Si l'on adopte l'hypothèse du docteur Marsh sur l'origine des trois premiers Evangiles, la preuve devient plus difficile encore. Dans cette hypothèse, les trois évangélistes ont rassemblé leurs matériaux de la même

manière; ils se sont tous procuré des copies d'un document original, composé par quelque écrivain antérieur à eux; chacune de ces copies, en passant par différentes mains, avait été enrichie de nouveaux faits, fournis par les circonstances; et, de plus, à ces additions chaque évangéliste a ajouté tous les renseignements qu'il lui a été possible de réunir. Munis de ces ressources, les évangélistes se sont mis à l'œuvre, sans que chacun d'eux connût la marche suivie par les autres, et ont composé ainsi trois histoires qui s'accordent ensemble sur beaucoup de points, et diffèrent sur quelques-uns. Il n'y a certainement pas en cela de preuve bien frappante d'inspiration. C'est, et rien de plus, la marche ordinairement suivie par les historiens qui, à leurs connaissances personnelles se montrent jaloux d'ajouter tous les renseignements traditionnels, écrits ou purement oraux, qu'il leur est possible de se procurer. Il n'en est pas de ces Evangiles comme des écrits des prophètes ceux-ci prédisaient au nom du Tout-Puissant des événements futurs; et l'accomplissement de leurs prédictions est une preuve de leurs titres à la réputation d'auteurs inspirés ; mais les trois évangélistes ne font que raconter les actions et les propheties d'un autre; ils font voir, il est vrai, si l'hypothèse est fondée, la haute estime qu'ils professaient pour la tradition; ils prouvent que dès lors elle était regardée comme une source légitime de connaissances religieuses; mais pour ce qui est de leurs titres à la réputation d'auteurs inspirés, ils n'élèvent à ce sujet aucunes prétentions, et ne fournissent aucunes données sur lesquelles on en puisse raisonnablement fonder quelqu'une.

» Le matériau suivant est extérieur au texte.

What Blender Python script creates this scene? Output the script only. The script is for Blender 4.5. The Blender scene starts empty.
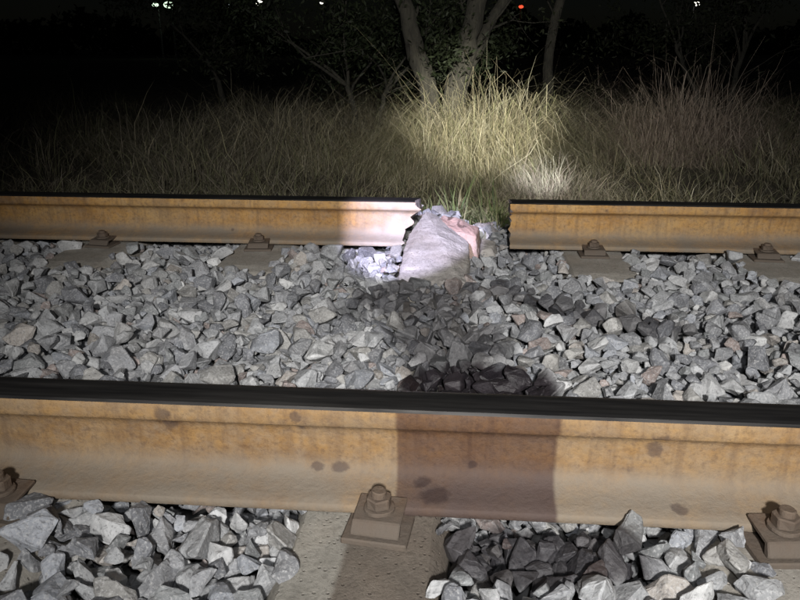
import bpy, bmesh, math, random
import numpy as np
from mathutils import Vector, noise, Matrix
random.seed(7); rng=np.random.default_rng(11)
scene=bpy.context.scene
scene.view_settings.view_transform='Standard'; scene.view_settings.look='None'; scene.view_settings.exposure=0
R=math.radians
# ------------------------------------------------------------------ helpers
def link(o,parent=None):
    scene.collection.objects.link(o)
    if parent: o.parent=parent
    return o
def empty(name,loc=(0,0,0)):
    e=bpy.data.objects.new(name,None); e.location=loc; e.empty_display_size=.1
    return link(e)
def mesh_np(name,V,F,mats,attrs=None,mi=None,smooth=False):
    me=bpy.data.meshes.new(name)
    me.vertices.add(len(V)); me.vertices.foreach_set('co',np.ascontiguousarray(V,dtype=np.float32).ravel())
    loops=np.concatenate([f.ravel() for f in F]).astype(np.int32)
    tot=np.concatenate([np.full(len(f),f.shape[1]) for f in F]).astype(np.int32)
    st=np.concatenate([[0],np.cumsum(tot)[:-1]]).astype(np.int32)
    me.loops.add(len(loops)); me.loops.foreach_set('vertex_index',loops)
    me.polygons.add(len(tot)); me.polygons.foreach_set('loop_start',st); me.polygons.foreach_set('loop_total',tot)
    if mi is not None: me.polygons.foreach_set('material_index',mi.astype(np.int32))
    me.polygons.foreach_set('use_smooth',np.full(len(tot),smooth))
    me.update(calc_edges=True); me.validate()
    for k,(typ,a) in (attrs or {}).items():
        at=me.attributes.new(k,typ,'POINT')
        at.data.foreach_set('color' if 'COLOR' in typ else 'value',np.ascontiguousarray(a,dtype=np.float32).ravel())
    for m in mats: me.materials.append(m)
    return bpy.data.objects.new(name,me)
class NT:
    def __init__(s,name):
        s.m=bpy.data.materials.new(name); s.m.use_nodes=True; s.t=s.m.node_tree; s.n=s.t.nodes
        s.b=s.n['Principled BSDF']; s.tc=s.n.new('ShaderNodeTexCoord')
    def l(s,a,b): s.t.links.new(a,b)
    def noise(s,scale,detail=6,rough=.6,vec=None,dist=0):
        x=s.n.new('ShaderNodeTexNoise'); x.inputs['Scale'].default_value=scale; x.inputs['Detail'].default_value=detail
        x.inputs['Roughness'].default_value=rough; x.inputs['Distortion'].default_value=dist
        s.l(vec or s.tc.outputs['Object'],x.inputs['Vector']); return x.outputs['Fac']
    def mapv(s,sc):
        x=s.n.new('ShaderNodeMapping'); x.inputs['Scale'].default_value=sc; s.l(s.tc.outputs['Object'],x.inputs['Vector']); return x.outputs['Vector']
    def ramp(s,fac,stops):
        x=s.n.new('ShaderNodeValToRGB'); e=x.color_ramp.elements
        while len(e)<len(stops): e.new(.5)
        for i,(p,c) in enumerate(stops):
            e[i].position=p; e[i].color=(c[0],c[1],c[2],1) if hasattr(c,'__len__') else (c,c,c,1)
        s.l(fac,x.inputs['Fac']); return x.outputs['Color']
    def mix(s,f,a,b,mode='MIX'):
        x=s.n.new('ShaderNodeMix'); x.data_type='RGBA'; x.blend_type=mode
        for v,i in ((f,0),(a,6),(b,7)):
            if isinstance(v,(int,float)): x.inputs[i].default_value=v
            elif isinstance(v,tuple): x.inputs[i].default_value=(v[0],v[1],v[2],1)
            else: s.l(v,x.inputs[i])
        return x.outputs[2]
    def math(s,op,a,b=None,c=None,clamp=False):
        x=s.n.new('ShaderNodeMath'); x.operation=op; x.use_clamp=clamp
        for i,v in enumerate((a,b,c)):
            if v is None: continue
            if isinstance(v,(int,float)): x.inputs[i].default_value=v
            else: s.l(v,x.inputs[i])
        return x.outputs[0]
    def sstep(s,v,a,b):
        x=s.n.new('ShaderNodeMapRange'); x.interpolation_type='SMOOTHSTEP'
        x.inputs['From Min'].default_value=a; x.inputs['From Max'].default_value=b; s.l(v,x.inputs['Value']); return x.outputs[0]
    def bump(s,h,strength,dist):
        x=s.n.new('ShaderNodeBump'); x.inputs['Strength'].default_value=strength; x.inputs['Distance'].default_value=dist
        s.l(h,x.inputs['Height']); s.l(x.outputs['Normal'],s.b.inputs['Normal'])
    def xyz(s):
        x=s.n.new('ShaderNodeSeparateXYZ'); s.l(s.tc.outputs['Object'],x.inputs[0]); return x.outputs
    def attr(s,name):
        x=s.n.new('ShaderNodeAttribute'); x.attribute_name=name; return x
    def col(s,c): 
        if isinstance(c,tuple): s.b.inputs['Base Color'].default_value=(c[0],c[1],c[2],1)
        else: s.l(c,s.b.inputs['Base Color'])
    def rough(s,r):
        if isinstance(r,(int,float)): s.b.inputs['Roughness'].default_value=r
        else: s.l(r,s.b.inputs['Roughness'])

def rust_mat(name,shade_band=None,spots=(),base=((.105,.055,.024),(.24,.142,.056),(.32,.205,.088)),grime=.8,foot=(.155,.132,.105),torch_tint=None):
    t=NT(name); x,y,z=t.xyz()
    n1=t.noise(5,9,.68,t.mapv((.5,1,1.3)))
    c=t.ramp(n1,[(.32,base[0]),(.5,base[1]),(.68,base[2])])
    n2=t.noise(38,8,.7); c=t.mix(t.ramp(n2,[(.42,0),(.75,.5)]),c,tuple(k*1.35 for k in foot))
    n3=t.noise(100,5,.75); c=t.mix(t.ramp(n3,[(.3,.65),(.52,0)]),c,(.075,.042,.025))
    gr=t.noise(2.6,8,.68,t.mapv((1,1,2.5))); c=t.mix(t.ramp(gr,[(.42,0),(.66,grime)]),c,(.13,.102,.075))
    st=t.noise(1,5,.6,t.mapv((55,8,3.5))); c=t.mix(t.ramp(st,[(.48,0),(.72,.55)]),c,(.10,.062,.038))
    s_=t.math('ADD',z,y)
    ft=t.sstep(s_,.065,.012); c=t.mix(t.math('MULTIPLY',ft,t.ramp(t.noise(11,8,.7),[(.3,.4),(.6,.97)])),c,foot)
    v=t.n.new('ShaderNodeTexVoronoi'); v.inputs['Scale'].default_value=15; t.l(t.tc.outputs['Object'],v.inputs['Vector'])
    m=t.math('MULTIPLY',t.sstep(v.outputs['Distance'],.13,.05),t.sstep(t.noise(3.1),.58,.64))
    nz=t.noise(45,4,.6)
    for (sx,sz,sr) in spots:
        dx=t.math('SUBTRACT',x,sx); dz=t.math('SUBTRACT',s_,sz)
        d=t.math('SQRT',t.math('ADD',t.math('MULTIPLY',dx,dx),t.math('MULTIPLY',dz,dz)))
        d=t.math('ADD',d,t.math('MULTIPLY',t.math('SUBTRACT',nz,.5),.024))
        m=t.math('MAXIMUM',m,t.sstep(d,sr*1.25,sr*.65))
    rgh=.85
    c=t.mix(t.math('MULTIPLY',m,.62),c,(.045,.032,.03))
    if torch_tint:   # torch light painted in as paler rust next to the fracture
        sc=t.math('MULTIPLY',t.math('MULTIPLY',t.sstep(x,torch_tint[0],torch_tint[1]),t.sstep(x,.05,0)),t.ramp(t.noise(13,7,.65),[(.3,.25),(.6,.65)]))
        c=t.mix(sc,c,(.40,.37,.34))
    if oil:
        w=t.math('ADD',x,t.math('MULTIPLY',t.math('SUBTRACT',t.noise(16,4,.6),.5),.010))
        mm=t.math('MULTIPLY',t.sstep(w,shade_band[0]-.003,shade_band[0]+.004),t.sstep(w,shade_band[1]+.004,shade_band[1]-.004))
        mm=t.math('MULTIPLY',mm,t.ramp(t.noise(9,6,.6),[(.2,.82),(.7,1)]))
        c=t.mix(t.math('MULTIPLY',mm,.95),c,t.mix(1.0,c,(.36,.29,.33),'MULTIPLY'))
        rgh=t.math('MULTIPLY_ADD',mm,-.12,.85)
    t.col(c); t.rough(rgh); t.b.inputs['Specular IOR Level'].default_value=.2
    t.bump(t.math('ADD',t.noise(60,8,.7),t.math('MULTIPLY',n3,.6)),.7,.0035)
    return t.m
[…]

Le docteur Marsh fait observer que saint Matthieu était apôtre, qu'en conséquence tout ce qu'il écrivait recevait la sanction d'un apôtre, et doit être considéré comme 'une doctrine apostolique. Je lui accorde cela pour un moment, et je me contente de lui demander ce que deviendront alors les Evangiles de saint Marc et de saint Luc? Ces évan gélistes n'étaient pas apôtres; ils ne pouvaient donner à leurs écrits la sanction apostolique; et l'Ecriture ne dit point qu'elle leur ait élé donnée par aucun des apôtres. Si donc l'inspiration ne peut être prouvée que par l'Ecriture, il faudra exclure leurs ouvrages du nombre des livres inspirés, et les ranger parmi les plus antiques sources de doctrine traditionnelle.

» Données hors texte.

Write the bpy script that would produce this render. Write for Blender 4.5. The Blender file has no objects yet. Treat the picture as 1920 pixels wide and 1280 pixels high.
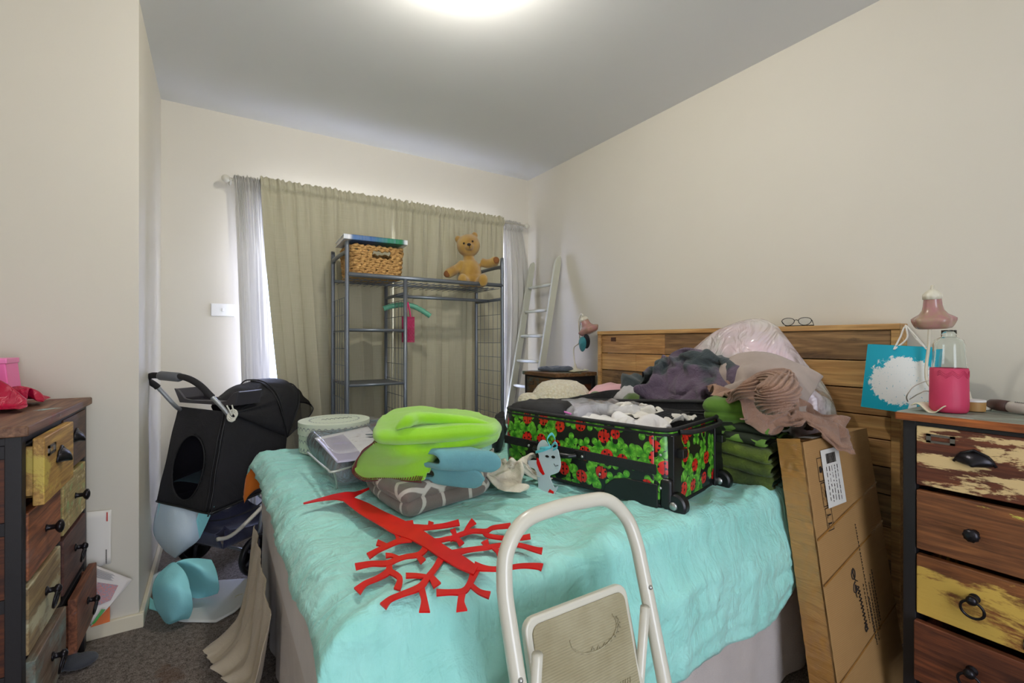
import bpy, bmesh, math, random
from math import sin, cos, pi, radians as R, sqrt, atan2
from mathutils import Vector as V, Matrix, noise
random.seed(7)
# ---------------- camera, world, lights, exposure ----------------
SC = bpy.context.scene; COL = SC.collection
CH = 1.09; FP = 880.0; YAW = 32.4
FWD = V((sin(R(YAW)), cos(R(YAW)), 0)); RGT = V((cos(R(YAW)), -sin(R(YAW)), 0))
cd = bpy.data.cameras.new('camera'); cam = bpy.data.objects.new('camera', cd); COL.objects.link(cam)
cam.location = (0, 0, CH); cam.rotation_euler = (R(90), 0, R(-YAW)); cd.sensor_width = 36; cd.lens = FP/1920*36; cd.clip_start = .02
SC.camera = cam
SC.view_settings.view_transform = 'Standard'; SC.view_settings.look = 'None'; SC.view_settings.gamma = 1
SC.view_settings.exposure = 0.0
try: SC.view_settings.use_curve_mapping = False
except Exception: pass
w = bpy.data.worlds.new('world'); SC.world = w; w.use_nodes = True
w.node_tree.nodes['Background'].inputs[0].default_value = (.62, .74, 1, 1); w.node_tree.nodes['Background'].inputs[1].default_value = 5.0
def lamp(name, kind, loc, power, color, rot=(0,0,0), **k):
    l = bpy.data.lights.new(name, kind); l.energy = power; l.color = color
    for a, b in k.items(): setattr(l, a, b)
    o = bpy.data.objects.new(name, l); COL.objects.link(o); o.location = loc; o.rotation_euler = rot; return o
LX, LY, LZ = .69, 1.39, 2.335
lamp('window_daylight', 'AREA', (1.05, 3.55, 1.15), 500, (.60, .64, 1), (R(-90), 0, 0), shape='RECTANGLE', size=2.0, size_y=1.9)
lamp('added_fill_light', 'AREA', (.3, -1.52, 1.25), 20, (1, .95, .88), (R(90), 0, 0), shape='RECTANGLE', size=.95, size_y=1.9)  # unseen fill lamp added behind the camera to brighten the room

def at(px, py, X=None, Y=None, Z=None, d=None):
    r = FWD + RGT*((px-960)/FP) + V((0,0,1))*((640-py)/FP)
    if d is None:
        if X is not None: d = X/r.x
        elif Y is not None: d = Y/r.y
        else: d = (Z-CH)/r.z
    return r*d + V((0,0,CH))
# ---------------- materials ----------------
def c(r, g=None, b=None):
    if isinstance(r, tuple): r, g, b = r
    f = lambda v: (v/255/12.92 if v/255 <= .04045 else ((v/255+.055)/1.055)**2.4)
    return (f(r), f(g), f(b), 1)
class T:
    def __init__(s, name):
        s.m = bpy.data.materials.new(name); s.m.use_nodes = True; s.t = s.m.node_tree
        s.b = s.t.nodes['Principled BSDF']; s.out = s.t.nodes['Material Output']; s._co = None
    def n(s, typ, ins=None, **k):
        nd = s.t.nodes.new(typ)
        for a, b in k.items(): setattr(nd, a, b)
        for a, b in (ins or {}).items():
            if isinstance(b, bpy.types.NodeSocket): s.t.links.new(b, nd.inputs[a])
            else: nd.inputs[a].default_value = b
        return nd
    def co(s, scale=(1,1,1), kind='Object', rot=(0,0,0), loc=(0,0,0)):
        if s._co is None: s._co = s.n('ShaderNodeTexCoord')
        return s.n('ShaderNodeMapping', {0: s._co.outputs[kind], 1: loc, 2: rot, 3: scale}).outputs[0]
    def noise(s, co, scale=5, detail=4, rough=.55, dist=0):
        return s.n('ShaderNodeTexNoise', {'Vector': co, 'Scale': scale, 'Detail': detail, 'Roughness': rough, 'Distortion': dist}).outputs[0]
    def ramp(s, fac, stops, interp='LINEAR'):
        nd = s.n('ShaderNodeValToRGB', {0: fac}); r = nd.color_ramp; r.interpolation = interp
        while len(r.elements) < len(stops): r.elements.new(.5)
        for e, (p, col) in zip(r.elements, stops): e.position = p; e.color = col if isinstance(col, tuple) else (col, col, col, 1)
        return nd.outputs[0]
    def mix(s, fac, a, b, mode='MIX'):
        nd = s.n('ShaderNodeMix', data_type='RGBA', blend_type=mode)
        for i, v in ((0, fac), (6, a), (7, b)):
            if isinstance(v, bpy.types.NodeSocket): s.t.links.new(v, nd.inputs[i])
            else: nd.inputs[i].default_value = v
        return nd.outputs[2]
    def math(s, op, a, b=0.0, cc=None, clamp=False):
        nd = s.n('ShaderNodeMath', operation=op, use_clamp=clamp)
        for i, v in ((0, a), (1, b)) + (((2, cc),) if cc is not None else ()):
            if isinstance(v, bpy.types.NodeSocket): s.t.links.new(v, nd.inputs[i])
            else: nd.inputs[i].default_value = v
        return nd.outputs[0]
    def vm(s, op, a, b=(0,0,0)):
        nd = s.n('ShaderNodeVectorMath', operation=op)
        for i, v in ((0, a), (1, b)):
            if isinstance(v, bpy.types.NodeSocket): s.t.links.new(v, nd.inputs[i])
            else: nd.inputs[i].default_value = v
        return nd
    def col(s, v):
        if isinstance(v, bpy.types.NodeSocket): s.t.links.new(v, s.b.inputs['Base Color'])
        else: s.b.inputs['Base Color'].default_value = v
    def bump(s, h, strength=.3, dist=.005):
        s.t.links.new(s.n('ShaderNodeBump', {'Strength': strength, 'Distance': dist, 'Height': h}).outputs[0], s.b.inputs['Normal'])
    def set(s, **k):
        for a, b in k.items():
            nm = {'rough': 'Roughness', 'metal': 'Metallic', 'trans': 'Transmission Weight', 'coat': 'Coat Weight', 'sheen': 'Sheen Weight', 'ior': 'IOR', 'alpha': 'Alpha', 'spec': 'Specular IOR Level'}[a]
            if isinstance(b, bpy.types.NodeSocket): s.t.links.new(b, s.b.inputs[nm])
            else: s.b.inputs[nm].default_value = b
        return s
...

Tout ce qui a été dit de l'Evangile de saint Luc (1) doit s'appliquer également à son au(1) En effet, le docteur Marsh, dans son Explicacation de l'hypothèse, p. 27, en appelle à la tradition pour prouver l'autorité des Evangiles de saint Marc et de saint Luc. Par rapport à leur autorité, l'hypothèse laisse ces évangiles en pleine possession de la sanction que les premiers Pères réclamaient en leur favour, savoir que l'Evangile de saint Marc était approuvé par l'apôtre saint Pierre, et l'évangile de saint Luc par l'apitre Saint Paul. > ll parait Cependant, à la page 49, ne considérer guère ces témoi gag's des Pères que comme de simples rapports.

tre ouvrage, les Actes des Apôtres. Ce livre doit être pareillement effacé du canon des Ecritures, et nous nous verrons ainsi enlever tout d'un coup un tiers du Nouveau Tesment.

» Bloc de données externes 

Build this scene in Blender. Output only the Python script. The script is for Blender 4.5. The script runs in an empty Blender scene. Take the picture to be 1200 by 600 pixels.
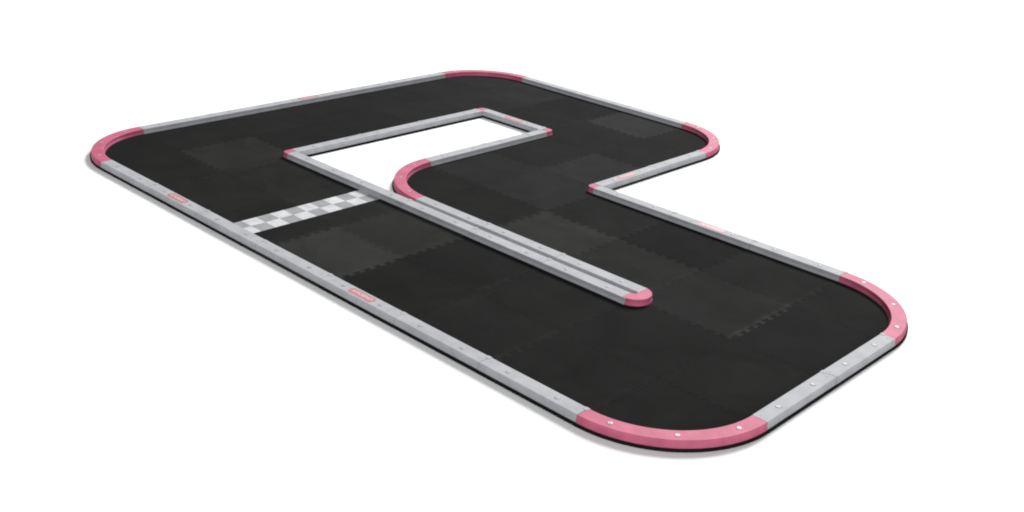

Mais il n'est pas nécessaire de descendre à chaque livre en particulier, puisque le principe du docteur Marsh affecte également toute la collection: il anéantit à la fois la preuve de l'inspiration de tous : car, comment les Ecritures peuvent-elles prouver elles-mêmes leur propre inspiration? C'est sur leur inspiration que repose toute leur autorité en fait de doctrine; il vous faut prouver qu'elles sont inspirées, avant de pouvoir déduire de leur témoignage un seul point de doctrine. Si, en voulant démontrer l'inspiration d'un livre, vous en présupposez l'inspiration, vous tombez dans un cercle vicieux; vous prenez pour démontré ce que vous avez entrepris de prouver. Si vous n'en présupposez pas l'inspiration, alors son témoignage sur ce point n'a pas plus d'autorité que le témoignage de tout écrivain profane ou ecclésiastique. Il ne faut pas admettre qu'il est inspiré, par cela seul qu'on a avancé qu'il l'est il faut que ce fait soit établi par des preuves plus convaincantes qu'une simple assertion. Lorsque notre divin Sauveur déclara qu'il était le Fils unique du TrèsHaut, il n'exigea pas que les Juifs le crussent sur parole; il en appela à ses miracles, qui prouvaient la vérité de ses paroles: Si je n'avais pas fait, dit-il, au milieu d'eux des œu vres qu'aucun autre homme n'a jamais faites, ils ne seraient pas en état de péché. Lorsque les apôtres se proclamaient les ministres du Messie, c'était par les miracles qu'ils opéraient qu'ils prouvaient la vérité de leurs prétentions. Le Seigneur, dit saint Marc, agissait avec eux et confirmait leurs discours par les miracles qui les suivaient. Donc, pour prouver l'inspiration des Ecritures, il vous faut puiser vos preuves à une autre source que les Ecritures elles-mêmes. En un mot, suivant le docteur Marsh, l'inspiration est un fait qui ne peut être prouvé que par un témoignage divin; donc, par conséquent, puisque les Ecritures, tant que vous n'aurez pas démontré leur inspiration, ne peuvent être considérées comme un témoignage divin, on ne peut pas s'en servir pour prouver leur propre inspiration.

On ne sera pas plus avancé d'avoir recours à ce que le D. Marsh appelle ingénieusement << tradition de témoignage, » c'est-à-dire la preuve historique que les livres sacrés ont été écrits par ceux dont ils portent les noms. Que cela soit certain ou non, peu importe ; le raisonnement que nous venons de faire n'en aura pas moins ici son application. L'inspiration du livre, ou l'inspiration de l'auteur, c'est tout un; ce sont deux choses tout à fait corrélatives; si le témoignage des Ecritures ne peut prouver qu'elles sont ins pirées, ainsi que nous l'avons démontré, il ne peut pas prouver davantage l'inspiration des écrivains sacrés.